[Cin] Cinx - 10-bit h264 and/or h265

Terje J Hanssen terje at nordland-teknikk.no
Wed Jan 2 00:26:46 CET 2019


Hi,

Two sections pasted from the current Feature5 documentation say:

page 12
Do NOT download the LEAP 10bit version unless you use h264 (it can't 
render 8bit h264).

page 171
38. Cinx and a “Bit” of Confusion
Cinx is the exact same program as Cin. The X (x) represents the roman 
numeral 10 for 10 bit as
opposed to 8-bit standard. The third-party library used for x265 must be 
specially compiled with –bit-
depth=10 in order to produce 10 bit rendered output. This build will not 
be able to output 8-bit depth
which means you have to retain the Cin version also. Whatever build 
ffmpeg is linked to will
determine what bit depth it can output. This is why there has to be 
separate builds. The same is true
for x264 but no special build has been created for that; however the 
user can do their own build. If you
install both packages, Cin and CinX, you may get “file conflicts of same 
file name” - just continue.

Keep in mind that the regular 8-bit version works on 8-bit bytes – the 
standard word size for
computers, but the 10-bit version has to use 2 words to contain all 10 
bits so you can expect rendering
to be as much as twice as slow. There is also a 12-bit version for 
consideration but currently the results
are simply the same as 10-bit with padding to make 12-bit so it is of no 
value.


I wonder if there is a typo above on page 12 "h264" vs "x265" and "x264" 
page 171, or something I have mis-interpreted?

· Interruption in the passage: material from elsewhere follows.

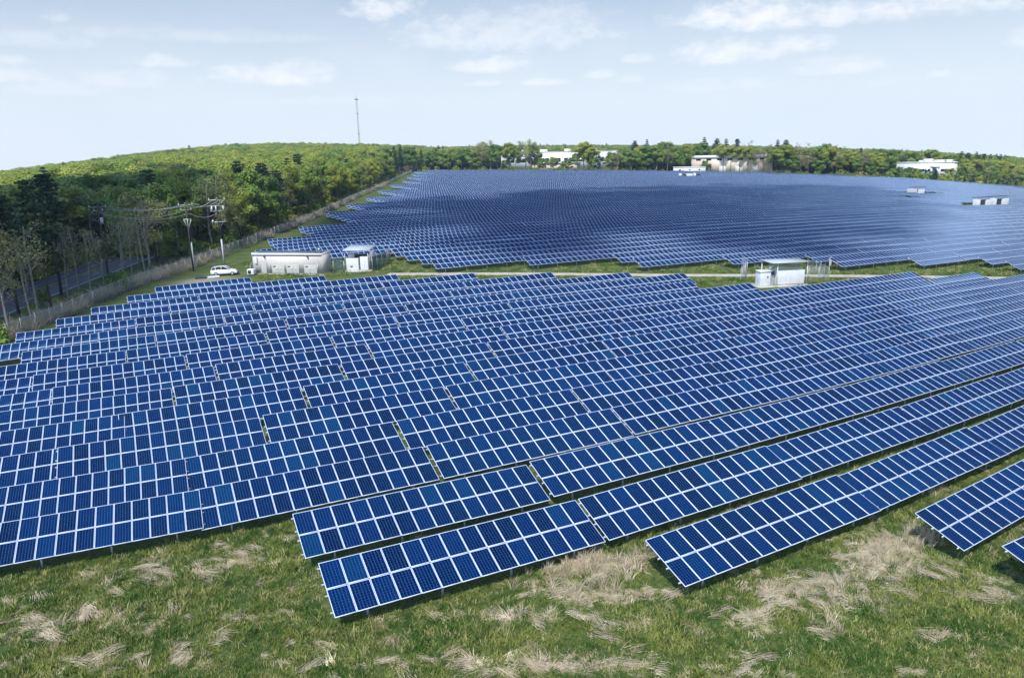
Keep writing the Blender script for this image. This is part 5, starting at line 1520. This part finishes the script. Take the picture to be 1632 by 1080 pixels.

I have both Cin and Cinx installed on the same Leap15 and have the 
following libx installed:


zypper se -i libx26

S  | Name        | Summary                                   | Type
---+-------------+-------------------------------------------+--------
i+ | libx264-152 | A free h264/avc encoder - encoder binary  | package
i+ | libx265-151 | A free H265/HEVC encoder - encoder binary | package
i+ | libx265-165 | A free H265/HEVC encoder - encoder binary | package

------------------------

As I understand the following url, x264 supports both 8-bit and 10-bit 
H.264 encoding
https://gist.github.com/l4n9th4n9/4459997

and VLC 3.0: Hardware acceleration for H. 264/H. 265 in 8/10 Bit and 
CineForm
https://www.slashcam.com/news/single/VLC-3-0--Hardware-acceleration-for-H--264-H--265-i-14072.html

In short it seems like 10-bit h264 encoding is better for smaller file 
size and colors, also for 8-bit video sources.H
It is not a HD Blu-ray video standard, but can be decoded on a PC.
10-bit h265 is part of the UHD Blu-ray video format.